Richard Brooks no está considerado generalmente como uno de los grandes directores del Hollywood clásico, a pesar de lo cual tiene una filmografía en la que menudean los títulos de interés. Tras unos primeros films de tanteo a comienzos de los años cincuenta, con Semilla de maldad (1955) hace su primera gran película, y se perfila de esta forma en el género en el que mejor se desempeñará, el drama o el melodrama. A este vigoroso film de violencia juvenil y racial, que supuso el salto a la fama del actor Sidney Poitier, seguirían otros títulos de gran interés, como la adaptación al cine de la novela de Dostoievski, Los hermanos Karamazov (1958), o dos de las mejores versiones al cine de obras del dramaturgo Tennessee Williams, la mítica La gata sobre el tejado de zinc (1958) y Dulce pájaro de juventud (1962), sin olvidar la hermosamente melancólica Lord Jim (1965), la novela de Joseph Conrad sobre la cobardía, y la que seguramente es su obra maestra, A sangre fría (1967), sobre la novela de Truman Capote.
Precisamente poco antes de finalizar esa década de los sesenta, que se puede reputar sin temor al error como su mejor época, Richard Brooks y la actriz Jean Simmons, por aquel entonces marido y mujer en la vida real, decidieron de común acuerdo, con guion de él, plasmar en esta notable película, Con los ojos cerrados, una aproximación más o menos críptica a los avatares de su complicada relación conyugal, que atravesaba por una grave crisis. Por supuesto, aunque hay un trasfondo veladamente autobiográfico de la pareja, realmente se cuenta otra historia, aunque al final sea siempre la misma: el desamor que llega y lo arrastra todo.
Melodrama de considerable solvencia y gran intensidad, Con los ojos cerrados es una arriesgada introspección en los movedizos terrenos de las relaciones de la pareja humana: una mujer vacía tras dieciséis años de matrimonio escapa de su entorno familiar y conyugal en busca de una razón para seguir existiendo.
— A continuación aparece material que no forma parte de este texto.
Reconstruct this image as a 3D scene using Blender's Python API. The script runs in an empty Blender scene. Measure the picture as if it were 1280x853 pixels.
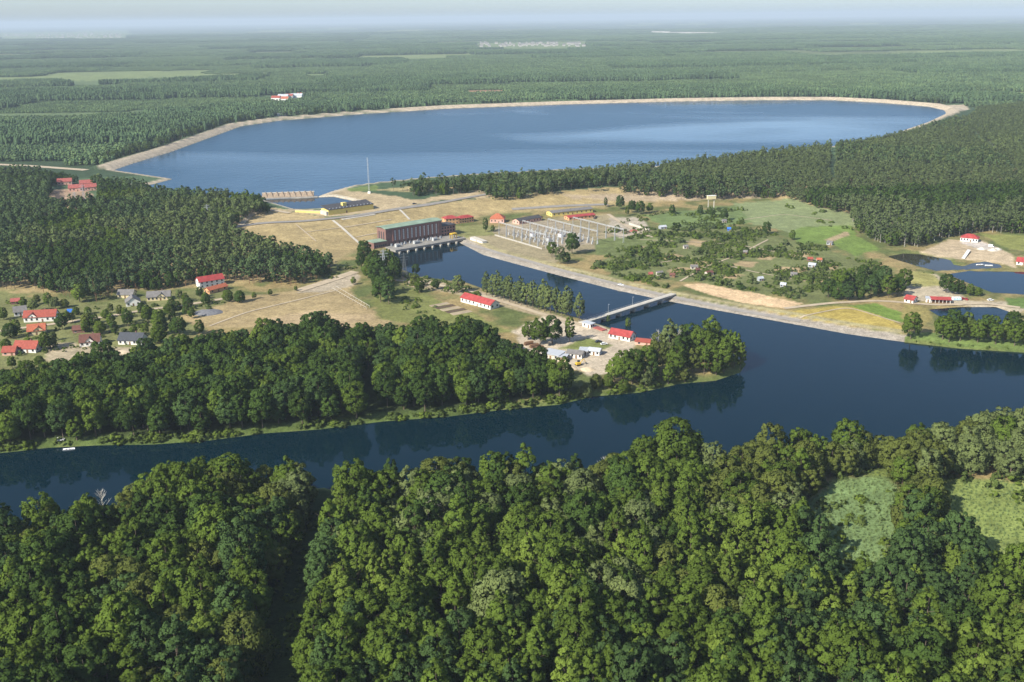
import bpy, math, random
import numpy as np
from mathutils import Vector, Matrix

# ------------------------------------------------------------------ camera, world, sun, exposure
random.seed(7)
rng = np.random.default_rng(7)
S = bpy.context.scene
COL = S.collection
CAM_H = 200.0
LOW, HIGH, RESZ = 3.2, 14.0, 12.5
FPX = 1244.44                      # focal length in photo pixels (photo 1280 x 853)
PITCH = math.radians(18.0)
ROLL = 0.0125
CR, SR = math.cos(ROLL), math.sin(ROLL)
fw = Vector((0, math.cos(PITCH), -math.sin(PITCH)))
rt = Vector((1, 0, 0))
up = Vector((0, math.sin(PITCH), math.cos(PITCH)))
cx = CR * rt - SR * up
cy = SR * rt + CR * up
cam_d = bpy.data.cameras.new('camera')
cam_d.lens = 35.0
cam_d.sensor_width = 36.0
cam_d.clip_start = 1.0
cam_d.clip_end = 300000.0
cam = bpy.data.objects.new('camera', cam_d)
m = Matrix((cx, cy, -fw)).transposed().to_4x4()
m.translation = Vector((0, 0, CAM_H))
cam.matrix_world = m
COL.objects.link(cam)
S.camera = cam

SUN_AZ = math.atan2(-0.77, -0.64)   # clockwise from +Y
SUN_EL = math.radians(37)
sun_dir = Vector((math.sin(SUN_AZ) * math.cos(SUN_EL), math.cos(SUN_AZ) * math.cos(SUN_EL), math.sin(SUN_EL)))
world = bpy.data.worlds.new("World")
S.world = world
world.use_nodes = True
wn = world.node_tree
sky = wn.nodes.new('ShaderNodeTexSky')
sky.sky_type = 'NISHITA'
sky.sun_disc = False
sky.sun_elevation = SUN_EL
sky.sun_rotation = SUN_AZ
sky.air_density = 0.7
sky.dust_density = 1.0
sky.ozone_density = 3.0
wn.nodes['Background'].inputs['Strength'].default_value = 0.13
wn.links.new(sky.outputs[0], wn.nodes['Background'].inputs['Color'])
sd = bpy.data.lights.new('sun', 'SUN')
sd.energy = 5.0
sd.angle = math.radians(0.5)
sd.color = (1.0, 0.95, 0.85)
sun = bpy.data.objects.new('sun', sd)
sun.rotation_euler = (-sun_dir).to_track_quat('-Z', 'Y').to_euler()
sun.location = (0, 0, 400)
COL.objects.link(sun)
S.view_settings.view_transform = 'Standard'
S.view_settings.look = 'None'
S.view_settings.exposure = 0.66
S.view_settings.gamma = 1.0
S.view_settings.use_curve_mapping = False
try:
    S.cycles.use_denoising = True
    S.cycles.max_bounces = 6
    S.cycles.diffuse_bounces = 2
    S.cycles.glossy_bounces = 2
    S.cycles.transmission_bounces = 2
    S.cycles.transparent_max_bounces = 6
    S.cycles.volume_bounces = 0
except Exception:
    pass
HAZE_DENSITY = 6.2e-5

# ------------------------------------------------------------------ pixel -> world
def rays(px, py):
    u = (np.asarray(px, float) - 640) / FPX
    v = (426.5 - np.asarray(py, float)) / FPX
    u2 = u * CR + v * SR
    v2 = -u * SR + v * CR
    c, s = math.cos(PITCH), math.sin(PITCH)
    return u2, c + v2 * s, -s + v2 * c


def P(px, py, z):
    dx, dy, dz = rays(px, py)
    t = (z - CAM_H) / dz
    return np.stack([dx * t, dy * t], -1)


def PP(pts, z):
    a = np.array(pts, float)
    return P(a[:, 0], a[:, 1], z)


def to_px(x, y, z):
    c, s = math.cos(PITCH), math.sin(PITCH)
    dz = z - CAM_H
    f = y * c - dz * s
    w = y * s + dz * c
    u2, v2 = x / f, w / f
    u = u2 * CR - v2 * SR
    v = u2 * SR + v2 * CR
    return 640 + u * FPX, 426.5 - v * FPX


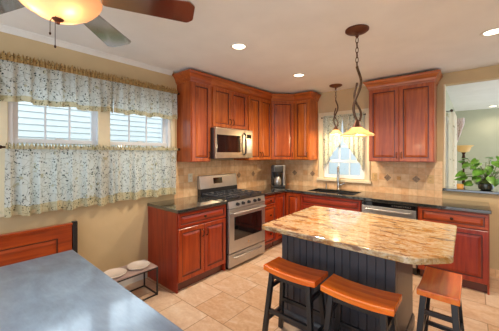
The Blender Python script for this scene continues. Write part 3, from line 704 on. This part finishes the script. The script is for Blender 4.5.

Jean Simmons hizo con este el mejor papel de su carrera, tan cercano a su propia experiencia como persona, tan influido por las propias vivencias personales. Al perfecto acabado formal y temático ayudan poderosamente elementos como la hermosa música del tres veces oscarizado Michel Legrand, de inolvidables partituras como Los paraguas de Cherburgo y Verano del 42, y una ajustada fotografía de Conrad L. Hall, el maestro de la luz de films como la mentada A sangre fría o American beauty, que haría ya hacia el final de su carrera, antes de morir.